Given problem: Print all of the data exactly as written.

Data shown:
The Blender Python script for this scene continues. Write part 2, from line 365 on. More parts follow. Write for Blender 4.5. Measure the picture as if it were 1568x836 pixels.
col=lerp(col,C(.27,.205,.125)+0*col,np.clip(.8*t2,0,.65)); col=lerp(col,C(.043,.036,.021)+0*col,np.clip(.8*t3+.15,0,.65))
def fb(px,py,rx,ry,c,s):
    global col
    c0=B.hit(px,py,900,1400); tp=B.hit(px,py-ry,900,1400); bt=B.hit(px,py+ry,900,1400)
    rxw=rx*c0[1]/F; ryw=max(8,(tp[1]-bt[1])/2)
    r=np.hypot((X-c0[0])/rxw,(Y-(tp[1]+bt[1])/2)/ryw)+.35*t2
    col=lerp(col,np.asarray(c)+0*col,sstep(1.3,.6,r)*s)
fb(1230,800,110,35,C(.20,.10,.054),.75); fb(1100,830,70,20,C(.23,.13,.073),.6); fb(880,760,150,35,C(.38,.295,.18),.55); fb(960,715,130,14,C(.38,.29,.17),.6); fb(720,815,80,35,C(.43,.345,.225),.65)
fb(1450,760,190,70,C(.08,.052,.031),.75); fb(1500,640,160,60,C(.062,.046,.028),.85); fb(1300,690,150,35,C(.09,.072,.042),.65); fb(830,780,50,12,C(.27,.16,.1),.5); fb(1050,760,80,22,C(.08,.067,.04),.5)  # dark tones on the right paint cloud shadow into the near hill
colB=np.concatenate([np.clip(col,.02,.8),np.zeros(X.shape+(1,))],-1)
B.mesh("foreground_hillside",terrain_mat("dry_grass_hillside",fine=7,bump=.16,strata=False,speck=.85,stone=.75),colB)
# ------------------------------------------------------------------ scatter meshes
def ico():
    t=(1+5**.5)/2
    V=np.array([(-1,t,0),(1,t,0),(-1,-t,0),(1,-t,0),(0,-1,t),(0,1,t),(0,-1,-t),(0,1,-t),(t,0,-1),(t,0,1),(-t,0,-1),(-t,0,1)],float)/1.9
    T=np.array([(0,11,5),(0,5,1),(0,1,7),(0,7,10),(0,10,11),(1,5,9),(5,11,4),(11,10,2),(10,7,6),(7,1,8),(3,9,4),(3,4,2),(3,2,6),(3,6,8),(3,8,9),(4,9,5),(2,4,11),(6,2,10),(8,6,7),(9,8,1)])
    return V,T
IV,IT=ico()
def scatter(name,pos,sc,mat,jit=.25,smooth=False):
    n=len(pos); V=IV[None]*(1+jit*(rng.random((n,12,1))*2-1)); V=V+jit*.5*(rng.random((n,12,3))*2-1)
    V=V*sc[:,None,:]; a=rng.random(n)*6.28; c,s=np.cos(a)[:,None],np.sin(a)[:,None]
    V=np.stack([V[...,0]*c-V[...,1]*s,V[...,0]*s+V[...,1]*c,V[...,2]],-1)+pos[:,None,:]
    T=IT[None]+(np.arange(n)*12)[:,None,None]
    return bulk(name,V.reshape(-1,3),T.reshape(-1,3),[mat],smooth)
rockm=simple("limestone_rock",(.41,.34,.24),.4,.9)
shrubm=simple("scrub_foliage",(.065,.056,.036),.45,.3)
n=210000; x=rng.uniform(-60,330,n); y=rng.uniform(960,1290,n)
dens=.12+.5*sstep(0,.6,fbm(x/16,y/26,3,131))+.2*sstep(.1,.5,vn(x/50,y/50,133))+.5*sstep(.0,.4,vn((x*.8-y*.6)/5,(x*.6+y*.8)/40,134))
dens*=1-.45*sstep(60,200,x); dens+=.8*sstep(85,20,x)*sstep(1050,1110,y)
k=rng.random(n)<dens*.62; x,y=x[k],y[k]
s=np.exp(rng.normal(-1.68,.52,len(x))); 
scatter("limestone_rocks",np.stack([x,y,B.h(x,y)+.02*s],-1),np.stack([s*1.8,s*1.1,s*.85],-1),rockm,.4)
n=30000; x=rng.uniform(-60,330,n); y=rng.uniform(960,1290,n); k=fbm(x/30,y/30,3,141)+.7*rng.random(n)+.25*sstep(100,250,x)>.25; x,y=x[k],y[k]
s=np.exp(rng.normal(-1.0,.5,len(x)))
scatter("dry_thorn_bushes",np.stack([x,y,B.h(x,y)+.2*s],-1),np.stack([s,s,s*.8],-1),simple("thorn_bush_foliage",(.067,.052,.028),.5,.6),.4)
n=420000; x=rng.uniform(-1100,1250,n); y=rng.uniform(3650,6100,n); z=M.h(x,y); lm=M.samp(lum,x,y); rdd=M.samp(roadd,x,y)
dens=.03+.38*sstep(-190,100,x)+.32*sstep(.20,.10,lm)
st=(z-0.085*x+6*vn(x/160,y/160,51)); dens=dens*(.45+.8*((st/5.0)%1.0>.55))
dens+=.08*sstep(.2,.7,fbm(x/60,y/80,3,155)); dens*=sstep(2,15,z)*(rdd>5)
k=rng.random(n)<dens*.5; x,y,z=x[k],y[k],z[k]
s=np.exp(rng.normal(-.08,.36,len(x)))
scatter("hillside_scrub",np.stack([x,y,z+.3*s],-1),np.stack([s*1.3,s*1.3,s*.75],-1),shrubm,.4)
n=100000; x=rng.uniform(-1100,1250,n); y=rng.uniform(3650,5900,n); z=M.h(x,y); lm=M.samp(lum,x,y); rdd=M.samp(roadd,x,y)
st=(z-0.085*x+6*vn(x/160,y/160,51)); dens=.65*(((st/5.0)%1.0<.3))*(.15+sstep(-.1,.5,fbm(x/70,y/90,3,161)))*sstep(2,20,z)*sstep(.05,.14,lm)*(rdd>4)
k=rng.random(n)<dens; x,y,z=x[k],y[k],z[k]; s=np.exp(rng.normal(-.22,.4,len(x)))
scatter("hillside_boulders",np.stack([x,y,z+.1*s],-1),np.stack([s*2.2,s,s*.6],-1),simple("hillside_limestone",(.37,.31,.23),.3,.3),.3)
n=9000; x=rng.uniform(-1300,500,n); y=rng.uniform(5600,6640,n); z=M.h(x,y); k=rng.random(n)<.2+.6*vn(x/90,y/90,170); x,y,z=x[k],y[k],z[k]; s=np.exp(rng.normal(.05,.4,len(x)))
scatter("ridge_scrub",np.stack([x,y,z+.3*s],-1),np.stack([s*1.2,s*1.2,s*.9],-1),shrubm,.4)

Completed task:
The Blender Python script for this scene continues. Write part 2, from line 365 on. More parts follow. Write for Blender 4.5. Measure the picture as if it were 1568x836 pixels.
col=lerp(col,C(.27,.205,.125)+0*col,np.clip(.8*t2,0,.65)); col=lerp(col,C(.043,.036,.021)+0*col,np.clip(.8*t3+.15,0,.65))
def fb(px,py,rx,ry,c,s):
    global col
    c0=B.hit(px,py,900,1400); tp=B.hit(px,py-ry,900,1400); bt=B.hit(px,py+ry,900,1400)
    rxw=rx*c0[1]/F; ryw=max(8,(tp[1]-bt[1])/2)
    r=np.hypot((X-c0[0])/rxw,(Y-(tp[1]+bt[1])/2)/ryw)+.35*t2
    col=lerp(col,np.asarray(c)+0*col,sstep(1.3,.6,r)*s)
fb(1230,800,110,35,C(.20,.10,.054),.75); fb(1100,830,70,20,C(.23,.13,.073),.6); fb(880,760,150,35,C(.38,.295,.18),.55); fb(960,715,130,14,C(.38,.29,.17),.6); fb(720,815,80,35,C(.43,.345,.225),.65)
fb(1450,760,190,70,C(.08,.052,.031),.75); fb(1500,640,160,60,C(.062,.046,.028),.85); fb(1300,690,150,35,C(.09,.072,.042),.65); fb(830,780,50,12,C(.27,.16,.1),.5); fb(1050,760,80,22,C(.08,.067,.04),.5)  # dark tones on the right paint cloud shadow into the near hill
colB=np.concatenate([np.clip(col,.02,.8),np.zeros(X.shape+(1,))],-1)
B.mesh("foreground_hillside",terrain_mat("dry_grass_hillside",fine=7,bump=.16,strata=False,speck=.85,stone=.75),colB)
# ------------------------------------------------------------------ scatter meshes
def ico():
    t=(1+5**.5)/2
    V=np.array([(-1,t,0),(1,t,0),(-1,-t,0),(1,-t,0),(0,-1,t),(0,1,t),(0,-1,-t),(0,1,-t),(t,0,-1),(t,0,1),(-t,0,-1),(-t,0,1)],float)/1.9
    T=np.array([(0,11,5),(0,5,1),(0,1,7),(0,7,10),(0,10,11),(1,5,9),(5,11,4),(11,10,2),(10,7,6),(7,1,8),(3,9,4),(3,4,2),(3,2,6),(3,6,8),(3,8,9),(4,9,5),(2,4,11),(6,2,10),(8,6,7),(9,8,1)])
    return V,T
IV,IT=ico()
def scatter(name,pos,sc,mat,jit=.25,smooth=False):
    n=len(pos); V=IV[None]*(1+jit*(rng.random((n,12,1))*2-1)); V=V+jit*.5*(rng.random((n,12,3))*2-1)
    V=V*sc[:,None,:]; a=rng.random(n)*6.28; c,s=np.cos(a)[:,None],np.sin(a)[:,None]
    V=np.stack([V[...,0]*c-V[...,1]*s,V[...,0]*s+V[...,1]*c,V[...,2]],-1)+pos[:,None,:]
    T=IT[None]+(np.arange(n)*12)[:,None,None]
    return bulk(name,V.reshape(-1,3),T.reshape(-1,3),[mat],smooth)
rockm=simple("limestone_rock",(.41,.34,.24),.4,.9)
shrubm=simple("scrub_foliage",(.065,.056,.036),.45,.3)
n=210000; x=rng.uniform(-60,330,n); y=rng.uniform(960,1290,n)
dens=.12+.5*sstep(0,.6,fbm(x/16,y/26,3,131))+.2*sstep(.1,.5,vn(x/50,y/50,133))+.5*sstep(.0,.4,vn((x*.8-y*.6)/5,(x*.6+y*.8)/40,134))
dens*=1-.45*sstep(60,200,x); dens+=.8*sstep(85,20,x)*sstep(1050,1110,y)
k=rng.random(n)<dens*.62; x,y=x[k],y[k]
s=np.exp(rng.normal(-1.68,.52,len(x))); 
scatter("limestone_rocks",np.stack([x,y,B.h(x,y)+.02*s],-1),np.stack([s*1.8,s*1.1,s*.85],-1),rockm,.4)
n=30000; x=rng.uniform(-60,330,n); y=rng.uniform(960,1290,n); k=fbm(x/30,y/30,3,141)+.7*rng.random(n)+.25*sstep(100,250,x)>.25; x,y=x[k],y[k]
s=np.exp(rng.normal(-1.0,.5,len(x)))
scatter("dry_thorn_bushes",np.stack([x,y,B.h(x,y)+.2*s],-1),np.stack([s,s,s*.8],-1),simple("thorn_bush_foliage",(.067,.052,.028),.5,.6),.4)
n=420000; x=rng.uniform(-1100,1250,n); y=rng.uniform(3650,6100,n); z=M.h(x,y); lm=M.samp(lum,x,y); rdd=M.samp(roadd,x,y)
dens=.03+.38*sstep(-190,100,x)+.32*sstep(.20,.10,lm)
st=(z-0.085*x+6*vn(x/160,y/160,51)); dens=dens*(.45+.8*((st/5.0)%1.0>.55))
dens+=.08*sstep(.2,.7,fbm(x/60,y/80,3,155)); dens*=sstep(2,15,z)*(rdd>5)
k=rng.random(n)<dens*.5; x,y,z=x[k],y[k],z[k]
s=np.exp(rng.normal(-.08,.36,len(x)))
scatter("hillside_scrub",np.stack([x,y,z+.3*s],-1),np.stack([s*1.3,s*1.3,s*.75],-1),shrubm,.4)
n=100000; x=rng.uniform(-1100,1250,n); y=rng.uniform(3650,5900,n); z=M.h(x,y); lm=M.samp(lum,x,y); rdd=M.samp(roadd,x,y)
st=(z-0.085*x+6*vn(x/160,y/160,51)); dens=.65*(((st/5.0)%1.0<.3))*(.15+sstep(-.1,.5,fbm(x/70,y/90,3,161)))*sstep(2,20,z)*sstep(.05,.14,lm)*(rdd>4)
k=rng.random(n)<dens; x,y,z=x[k],y[k],z[k]; s=np.exp(rng.normal(-.22,.4,len(x)))
scatter("hillside_boulders",np.stack([x,y,z+.1*s],-1),np.stack([s*2.2,s,s*.6],-1),simple("hillside_limestone",(.37,.31,.23),.3,.3),.3)
n=9000; x=rng.uniform(-1300,500,n); y=rng.uniform(5600,6640,n); z=M.h(x,y); k=rng.random(n)<.2+.6*vn(x/90,y/90,170); x,y,z=x[k],y[k],z[k]; s=np.exp(rng.normal(.05,.4,len(x)))
scatter("ridge_scrub",np.stack([x,y,z+.3*s],-1),np.stack([s*1.2,s*1.2,s*.9],-1),shrubm,.4)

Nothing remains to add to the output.